A New Plant in Indiana Uses a Process Called ‘Pyrolysis’ to Recycle Plastic Waste. Critics Say It’s Really Just Incineration.

James Bruggers | September 11, 2022 | Inside Climate News

The bales, bundles and bins of plastic waste are stacked 10 feet high in a shiny new warehouse that rises from a grassy field near a town known for its bright yellow smiley-face water tower.

Jay Schabel exudes the same happy optimism. He’s president of the plastics division of Brightmark Energy, a San Francisco-based company vying to be on the leading edge of a yet-to-be-proven new industry—chemical recycling of plastic.

Walking in the warehouse among 900 tons of a mix of crushed plastic waste in late July, Schabel talked about how he has worked 14 years to get to this point: Bringing experimental technology to the precipice of what he anticipates will be a global, commercial success.
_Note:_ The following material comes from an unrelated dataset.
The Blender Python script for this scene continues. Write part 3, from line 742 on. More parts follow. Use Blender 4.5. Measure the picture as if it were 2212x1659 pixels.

He hopes it will also take a bite out of the plastic waste that’s choking the planet.

“When I saw the technology, I said this is the sort of thing I can get out of bed and work on to change the world,” said Schabel, an electrical engineer. 

“My job is to set it up and get it running,” he said of the $260 million, 120,000 square foot building and adjacent chemical operations. “Then perpetuate it around the world.”

But the company, which broke ground in Ashley in 2019, has struggled to get the plant operating on a commercial basis, where as many as 80 employees would process 100,000 tons of plastic waste each year in a round-the-clock operation. 

Schabel said that was to change in August, with its first planned commercial shipment of fuel to its main customer, global energy giant BP. But a company spokesman said in mid-August that the date for the first commercial shipment had been pushed back to September, with “full-scale operation…extending through the end of the year and into 2023.”

Even with that new timetable, the plant, located along Interstate 69 in the northeast corner of Indiana, Brightmark faces ongoing economic, political and—environmental critics and some scientists say—technical headwinds.

Its business model must contend with plastics that were never designed to be recycled. U.S. recycling policies are dysfunctional, and most plastics end up in landfills and incinerators, or on streets and waterways as litter. 

Environmental organizations with their powerful allies in Congress are fighting against chemical recycling and the technology found in this plant, known as pyrolysis, in particular, because they see it as the perpetuation of climate-damaging fossil fuels.

“The problem with pyrolysis is we should not be producing more fossil fuels,” said Judith Enck, a former regional director of the U.S. Environmental Protection Agency and the founder and executive director of Beyond Plastics, an environmental group. “We need to be going in the opposite direction. Using plastic waste as a feedstock for fossil fuels is doubling the damage to the environment because there are very negative environmental impacts from the production, disposal and use of plastics.”